I have grace for people. Really I do. I don't set about trying to make people feel awkward. But once in a while it would be great if they honoured my girl. If they acknowledged her. If they asked.

Out with friends the other night - their son was born just days after Sophia - and they asked about number 3. Just like that. So naturally. They asked whether we prefer to speak about Sophia or not. They asked whether Tandi looks like her. They asked if it is hard for me to see their son. As they asked these things my throat closed and tears streamed down my cheeks in the middle of the restaurant and I ached. But I was filled with such gratitude and relief. The dam that fills and fills and fills way past capacity is allowed some respite in these moments as the sluice gate is opened a bit.

If you ask, you are not making me cry, you are allowing me the relief of crying.

6 comments:

acidicice said...

I understand it from both perspectives. I feel I have healed a lot since we lost Jamie. I feel that Babyice has filled a few gaps (not replaced) that she left. I understand that other people very quickly forget your pain and sometimes I will feel hurt by a statement like this, sometimes I won't.

I also know that what you went through with Sophia was very different from what I went through with Jamie.

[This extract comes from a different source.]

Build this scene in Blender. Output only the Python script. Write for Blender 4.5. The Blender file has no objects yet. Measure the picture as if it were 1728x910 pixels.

I hope you can find peace.

Joanne said...

I am so happy that those friends 'allowed' you to cry damn that must be irritating when people wont talk about Sophie.

Human beings are strange creatures I am a bit weird I can soooo relate to a primate carrying around a dead baby for days/weeks after it has passed, it just makes sense to me.

Oh I have a half finished knitted jacket I made for Thandi, I obviously have stretched myself too far ;) is there anything here in the UK that you cant get there that you would like for her? It would make me very happy to send it to you. xxx

Bruce Johnson said...

It makes me wonder.....what would Sophie have dreamed?

Kez said...

Caz, as always your post leaves me with a lump in my throat. I wish people would realise the power of their words. It is people's ignorance that leads them to say such insensitive things. Miss seeing you at the gym (not because you're not there but because I have been too busy to get myself to Virgin Active) Hope your family is well!

Anonymous said...

So much truth in this post. People who skip over your daughter and others who have room in their happiness (and yours) for your grief too.

Treasure the sun and the rain, the joy and the pain

Love

AngelConradie said...

Oh Caz, I can't imagine what you go through when people ask what they probably think is a funny or inane question.